Howl’s theatrical sidebar spans not just Labor Day weekend but the entire month of September at the 45 Bleecker St. Theater (howlfestival.com/bleeckerst). Beginning with a special kick-off event at 11 p.m. on September 3 (complete with a late-night video installation, art auction and concert), more than a dozen productions will pass through the East Village venue.

The series continues September 9 with a drag, burlesque and vaudeville revue by Michael Formika Jones — a show that pays homage to the evolving façade of the East Village arts scene. It concludes September 29 with a double-bill of short plays: Frank O’Hara’s 1951 “Try!
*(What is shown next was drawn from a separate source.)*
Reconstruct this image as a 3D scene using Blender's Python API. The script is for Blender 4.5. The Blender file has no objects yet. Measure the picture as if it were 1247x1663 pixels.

Try!,” a blending of Greek tragedy and Hollywood farce; and Kristin Prevallet’s “Clutter,” a love story based around the absurdity of society. 45 Bleecker will also play host to a Howl! jazz festival from September 23-26.

Also of note is “Low Life 3: Viper Mad” (howlfestival.com/lowlife), a show inspired by the early 20th century “viper” culture of New York City. Replete with downtown hipsters, Harlem jazzmen and a pervasive drug culture, Van Cook says “You can’t just describe it as a throwback to the 1930s, though. It’s just extraordinary, with crazy costumes, ‘30s grammar, gorgeous gals, fabulous drag queens, and an audience that is dressed up and looking just as good as the performers. It’s an event.” That event happens from 5-7 p.m. on September 6.

From 3-5 p.m. on September 5, it’s an outdoor concert (howlfestival.com/sounds) with music from Soundhouse — a personal crush of Van Cook’s. “The group is just incredible,” she assures; “led by Mr. Reed — who is this cross between James Brown and Marvin Gaye; this mix of soul and R&B and funk. And to have this music kicking off in the middle of the afternoon, that’s going to be a great time.”